Iron Mountain said on Tuesday it will buy Recall Holdings for $2.2 billion. The move comes after its earlier bid for the document-management and data-storage company was rejected as too low, notes MarketWatch. The offer is subject to a number of conditions, including due diligence and regulatory approvals. Iron Mountain first unveiled an offer for Recall in December, then valued at about $1.8 billion, Since then, Iron Mountain’s bid has benefited from the strengthening of the U.S. dollar and more favorable tax assumptions. Under the terms of the agreement, Recall shareholders would receive 0.1722 of an Iron Mountain share for each Recall share, or have the option to receive A$8.50 (US$6.74) per Recall share in cash.

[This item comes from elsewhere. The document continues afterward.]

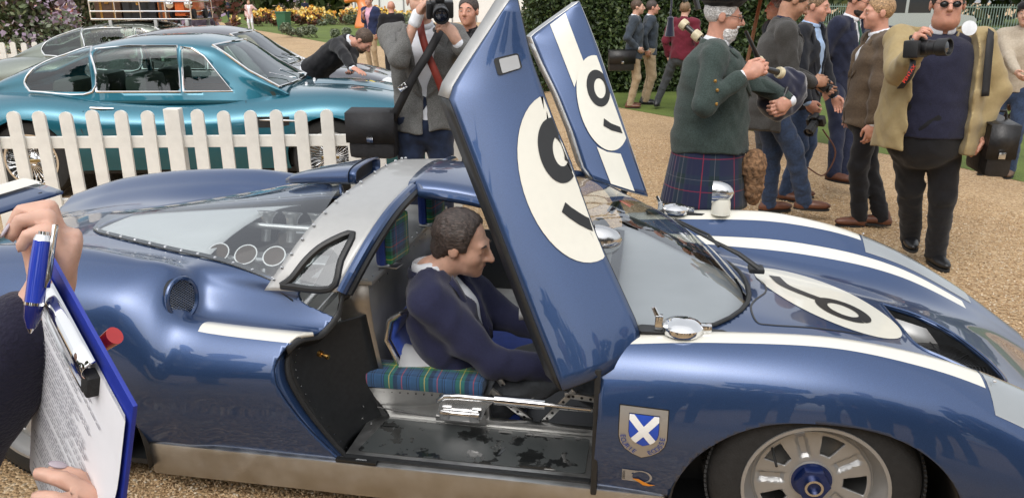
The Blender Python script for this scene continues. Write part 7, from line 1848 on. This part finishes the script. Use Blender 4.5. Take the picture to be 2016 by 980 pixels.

The total cash consideration cannot exceed A$225 million ($179 million), Iron Mountain said, according to Reuters. Atlanta, Georgia-based Recall rejected an offer of A$7 per share from Boston-based Iron Mountain in December, saying the premium was too low. Iron Mountain said on Tuesday it would establish a secondary listing on the Australian Securities Exchange once the transaction is completed.
“Our proposed transaction with Recall represents a compelling value proposition that we expect will generate significant synergies and be highly accretive after year one for both companies’ shareholders,” Iron Mountain Chief Executive Officer William Meaney said in a statement carried in Bloomberg.